Santo é o tempo/espaço definido
pela divindade e não pela vontade humana. Nós entramos no domínio de Deus, em
seus termos, não nos nossos. Portanto, terá que haver uma janela, algum ponto
de transparência, na tela entre o infinito e o finito. Isto é o que santidade
significa. Santidade é o espaço que nós construímos para Deus. Santidade é para
a humanidade aquilo que "tzimtzum" é para Deus (Contração divina ou auto
ocultamento). Da mesma forma como Deus oculta a si mesmo para dar espaço para
humanidade, nós devemos ocultar-nos para dar espaço para Deus. Realizamos isto
através de uma temporária renúncia da nossa criatividade no período sabático.
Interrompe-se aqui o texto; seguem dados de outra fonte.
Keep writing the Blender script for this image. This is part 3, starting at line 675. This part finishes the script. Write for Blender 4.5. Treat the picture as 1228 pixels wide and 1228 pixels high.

Santidade é aquele limite vazio preenchido pela presença divina. Esta noção ou
ideia de santidade é quase incompreensível para o cristianismo.
Santidade é o espaço que fazemos
(separamos) para heterogeneidade de Deus. Para ouvi-lo, não para falarmos. Para
deixar-se agir e não atuar. Desengajar do fluxo da atividade humana imposta
pelos propósitos humanos no mundo, assim, permitindo espaço para o propósito
divino emergir. Toda santidade é uma forma de renúncia, neste sentido, a guarda
do sábado precisa ser revista pelas congregações que o observam, para que
possam alcançar o verdadeiro descanso.
Para concluir, seria necessário
olhar a sala mais isolada do santuário, o chamado lugar santíssimo. Ali havia a
arca da aliança e dentro desta a lei, a vara de Arão que florescera e o maná.
Sobre a arca estava a tampa ou propiciatório e sobre este, dois anjos com as
asas estendidas e entre estes anjos estava o shekinah, a presença visível de
Deus. O shekinah era como uma esfera luminosa entre os anjos, ou seja, a
contração visível de Deus para que ele pudesse estar entre os homens. Da mesma
forma, a encarnação de Jesus requereu a contração de Deus. “Para que a
pudéssemos contemplar e não ser destruídos, a manifestação de Sua glória foi
velada” (Desejado de Todas as Nações, p.23).